On the 19th of August 1839, details of the photographic process for creating daguerreotypes were announced to the world. From then on, Photography becomes an indispensable tool to the inventory and the dissemination of all forms of art, a new way to spread ideas through images (as engravings did before) and a wonderful mean to compare and investigate. Eventually it became an art as well, providing a new insight into reality and enlarging our knowledge about it. It gave us a different vision and a memory in images, causing a revolution that gave birth to impressionism.
Photographic inventory of cultural heritage is nowadays an indispensable task for each culture, essential for the safeguard, research and divulgation of our most precious legacy. Nothing can replace the physical presence of this heritage and what it can reveal, teach and move generations to come. However, most of our training and artistic visual culture is made through the access to photographs of works of art from museums all over the world. Therefore, the photographer of works of art has this huge responsibility of acting as an interpreter of human creativity from all cultures and all times. The importance of specific training for these professionals has been much underestimated.

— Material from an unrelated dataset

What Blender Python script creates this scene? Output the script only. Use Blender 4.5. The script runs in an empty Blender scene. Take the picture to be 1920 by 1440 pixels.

The Institute of Museums and Conservation has been developing a very important effort to accomplish the photographic inventory of the National Museums collections, and has collaborated with other institutions when requested. Its Photographic Documentation Unit has now a huge asset of hundreds of thousands of images available to everyone, which have contributed to publicize the importance of Portuguese Cultural Heritage throughout the world.
For the last 36 years, I have decided to live a fantastic adventure: in the landscape, in isolated places or big cities, in courts, cemeteries, roofs, archaeological sites, private houses, workshops, docks, transport stations, warehouses, storages, archives, palaces, museums and many other places which I can’t recall and can’t be imagined… my task has been to photograph the best models ever made by men. In all the things that this profession has taught me in the last 33 years, two things are outstanding: rigorous method and humility in the presence of creativity, from the Boch’s Temptations of St. Anthony (one of the most famous paintings in the National Museum of Ancient Art, Lisbon) to the most humble artefact, all of them regarded with the same respect and attention.
When I was asked to prepare an exhibition about photography of works of art, unable to give an overview, I had to focus on one subject. Stone was my choice, maybe because stones are so unknown to all of us, including art historians. And how magic they are! Usually immersed in the darkness, even in daylight, they reveal themselves if we focus light on them. That is the moment when we stare at them in ecstasy, seeing the traces left by the instruments, almost in presence of act of creation, perceiving the author through his message.